The only thing they did was removing stones. But the gangs reinstated the road blocks as soon as they had passed.”
Geoffrey Makali, another driver, turned back with an empty container on Tuesday night when he found the road blocked at Kipkaren, some 130 kilometres from the border.

“We came with escorts,” he told The New Vision at Malaba. “But the Police were not enough and they do not really care. They just leave us to be attacked.”
Mukasa Abdullah witnessed how Kalenjin youth at a roadblock in Burnt Forest set ablaze six Ugandan vehicles and beat up several drivers with clubs and pangas on Monday night.

“We were with Police escorts but they did not want to confront them. It seems the demonstrators have the sympathy of the Police,” he said.

Saad Mugema, a dealer in motor vehicle spare parts, found his container broken into and looted between Burnt Forest and Eldoret, only 100 metres from a Police roadblock.

The driver and co-driver, who were robbed of their phones and all their money, narrowly survived being killed.
“They held a knife at my throat,” narrated co-driver Nassor Ibra Said at Busia border post yesterday. “I jumped out and ran to the Police.”

But instead of acting, the Police called Eldoret for reinforcements, he said.
“We waited in vain for one hour before the Policemen went over and fired in the air, causing them to flee. By that time, most of the container had been looted.”
In another incident on Tuesday, the Kenyan military was not able to prevent a gang in Turbo, 20km from Eldoret, from smashing the windscreen of a Ugandan fuel tanker and torching it.

“They soaked a blanket, poured diesel on it and threw it into the cabin,” said driver Caxton Mwanjala, who had jumped out of his truck.

“We ran to the military but they only scared away the gang. When we saw the smoke, we ran back and used the fire extinguishers to put out the fire.”
Attacks on vehicles with Ugandan numberplates are not isolated incidents. Every driver at the border points has a horror story to tell.

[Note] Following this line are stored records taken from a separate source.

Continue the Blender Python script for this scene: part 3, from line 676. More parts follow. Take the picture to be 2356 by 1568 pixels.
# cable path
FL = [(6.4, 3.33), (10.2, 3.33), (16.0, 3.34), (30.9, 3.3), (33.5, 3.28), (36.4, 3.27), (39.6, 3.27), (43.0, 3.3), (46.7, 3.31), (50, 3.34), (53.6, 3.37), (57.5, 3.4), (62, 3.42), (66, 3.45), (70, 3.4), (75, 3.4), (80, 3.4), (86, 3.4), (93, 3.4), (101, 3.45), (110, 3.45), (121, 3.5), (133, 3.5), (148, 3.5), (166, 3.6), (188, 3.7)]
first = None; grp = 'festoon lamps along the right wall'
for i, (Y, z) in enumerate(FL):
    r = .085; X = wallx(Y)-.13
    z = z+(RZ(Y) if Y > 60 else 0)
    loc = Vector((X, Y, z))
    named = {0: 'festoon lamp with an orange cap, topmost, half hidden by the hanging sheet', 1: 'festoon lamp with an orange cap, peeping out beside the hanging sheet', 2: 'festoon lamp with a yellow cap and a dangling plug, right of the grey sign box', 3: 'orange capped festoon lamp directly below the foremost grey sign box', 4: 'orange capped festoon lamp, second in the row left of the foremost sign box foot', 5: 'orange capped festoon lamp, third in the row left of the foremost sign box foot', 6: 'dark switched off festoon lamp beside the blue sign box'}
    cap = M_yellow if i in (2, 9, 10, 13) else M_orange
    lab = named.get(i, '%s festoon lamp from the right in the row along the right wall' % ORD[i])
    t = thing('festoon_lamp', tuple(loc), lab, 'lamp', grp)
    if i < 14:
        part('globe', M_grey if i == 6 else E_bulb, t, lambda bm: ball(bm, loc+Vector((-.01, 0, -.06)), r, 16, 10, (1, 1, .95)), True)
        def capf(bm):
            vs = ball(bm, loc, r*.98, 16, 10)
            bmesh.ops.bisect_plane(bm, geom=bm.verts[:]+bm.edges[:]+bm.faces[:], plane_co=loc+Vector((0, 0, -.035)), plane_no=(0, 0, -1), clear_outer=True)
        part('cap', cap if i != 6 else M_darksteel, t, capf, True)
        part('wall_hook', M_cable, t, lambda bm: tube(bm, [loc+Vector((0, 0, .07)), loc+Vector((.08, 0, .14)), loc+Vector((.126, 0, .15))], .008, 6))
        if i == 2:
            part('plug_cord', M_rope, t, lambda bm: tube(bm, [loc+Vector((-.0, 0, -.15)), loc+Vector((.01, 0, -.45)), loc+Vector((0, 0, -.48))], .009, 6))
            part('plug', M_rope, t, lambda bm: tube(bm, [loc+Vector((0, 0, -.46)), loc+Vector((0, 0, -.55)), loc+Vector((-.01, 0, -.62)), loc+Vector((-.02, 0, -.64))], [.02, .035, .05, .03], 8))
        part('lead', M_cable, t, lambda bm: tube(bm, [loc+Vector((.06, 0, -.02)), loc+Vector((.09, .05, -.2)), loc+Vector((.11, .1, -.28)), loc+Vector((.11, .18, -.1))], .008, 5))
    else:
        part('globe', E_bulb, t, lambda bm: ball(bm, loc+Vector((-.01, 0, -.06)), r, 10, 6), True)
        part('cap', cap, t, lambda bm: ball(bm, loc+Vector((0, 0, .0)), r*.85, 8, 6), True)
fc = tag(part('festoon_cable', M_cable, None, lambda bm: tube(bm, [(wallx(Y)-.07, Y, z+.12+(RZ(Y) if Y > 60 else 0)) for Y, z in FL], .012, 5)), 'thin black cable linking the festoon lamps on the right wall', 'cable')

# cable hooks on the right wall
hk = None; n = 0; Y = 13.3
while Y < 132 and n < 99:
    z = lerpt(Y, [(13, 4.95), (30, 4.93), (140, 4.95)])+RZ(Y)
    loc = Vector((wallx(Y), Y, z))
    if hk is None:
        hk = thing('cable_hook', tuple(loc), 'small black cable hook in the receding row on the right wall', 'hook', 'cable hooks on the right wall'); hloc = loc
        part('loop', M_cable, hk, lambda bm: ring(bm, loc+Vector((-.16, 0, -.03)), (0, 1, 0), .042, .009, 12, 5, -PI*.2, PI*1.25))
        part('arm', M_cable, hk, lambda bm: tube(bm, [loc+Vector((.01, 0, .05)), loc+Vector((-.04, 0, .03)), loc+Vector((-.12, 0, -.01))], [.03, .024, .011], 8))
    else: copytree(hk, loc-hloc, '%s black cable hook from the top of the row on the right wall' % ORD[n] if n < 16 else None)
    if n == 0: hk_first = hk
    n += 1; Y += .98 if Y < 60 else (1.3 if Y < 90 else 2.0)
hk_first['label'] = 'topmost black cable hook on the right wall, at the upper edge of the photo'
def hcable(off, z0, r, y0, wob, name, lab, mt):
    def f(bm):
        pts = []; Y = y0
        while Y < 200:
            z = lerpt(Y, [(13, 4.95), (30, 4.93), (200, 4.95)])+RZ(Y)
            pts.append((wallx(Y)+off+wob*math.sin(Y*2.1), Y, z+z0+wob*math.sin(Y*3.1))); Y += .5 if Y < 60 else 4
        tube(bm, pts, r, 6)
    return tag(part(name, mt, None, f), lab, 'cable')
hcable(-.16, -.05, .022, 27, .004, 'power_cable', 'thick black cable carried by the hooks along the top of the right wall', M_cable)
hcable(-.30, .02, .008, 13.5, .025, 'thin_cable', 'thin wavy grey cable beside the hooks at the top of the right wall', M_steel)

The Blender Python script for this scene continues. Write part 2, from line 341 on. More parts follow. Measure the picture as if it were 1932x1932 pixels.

“They blame their woes on Museveni,” said Geoffrey Kibuuka, who was repairing the tyre of his truck that had been punctured by an arrow yesterday.
“They say Museveni has brought about this chaos. But I told them it was not Museveni who had sent us. We were only earning a living.”

As Ugandans, you are like hunted animals,” added Abdullah Mukasa.
“Your president supports somebody who stole our votes and that’s why we are retaliating, the gangs shouted at us. They told us to take our burned vehicles back to Uganda so that Museveni would know that they were unhappy.”

The Kalenjin in the Rift Valley, who support opposition candidate Raila Odinga, blame Museveni for having congratulated Kibaki upon his re-election, Mukasa explained.
They also accuse Uganda of having sent troops to Kisumu to “shoot at innocent people”.

The rumour that Ugandan soldiers participated in firing at demonstrators in Kisumu in early January has persisted among opposition supporters, despite the fact that Odinga himself has refuted it.
In a radio interview on KFM’s Hot Seat show on January 8, he mentioned that people in civilian clothes driving cars with Ugandan numberplates had been spotted in Kisumu at the time of the riots.

“These, in fact, were Kenyan Police officers using cars with Ugandan registration numbers masquerading as Ugandans,” Odinga stressed in the interview.

He added that Museveni had convinced him that there were no Ugandan soldiers in Kisumu.

“I had occasion to speak to President Yoweri Museveni who assured me that there are no Ugandan forces in the country and I have reason to believe what he was saying.”

The Ugandan Government has repeatedly denied it has deployed in Kenya.

At a press conference a week ago, foreign minister Sam Kutesa said:
“The Government wishes to assure our brothers and sisters in Kenya that there is no truth in the allegations that Uganda interfered in the Kenyan electoral process or that it deployed in Kenya.”

Asked what the Government would do to ensure the safety of its truck drivers, Fred Opolot of the Media Centre said the Ugandan security forces were in touch with their Kenyan colleagues.

“These are Kenyan security arrangements,” he noted.
“The Ugandan security is liaising with their Kenyan counterparts to ensure that ample security is given. Other than that, there is not much the Ugandan Government can do.”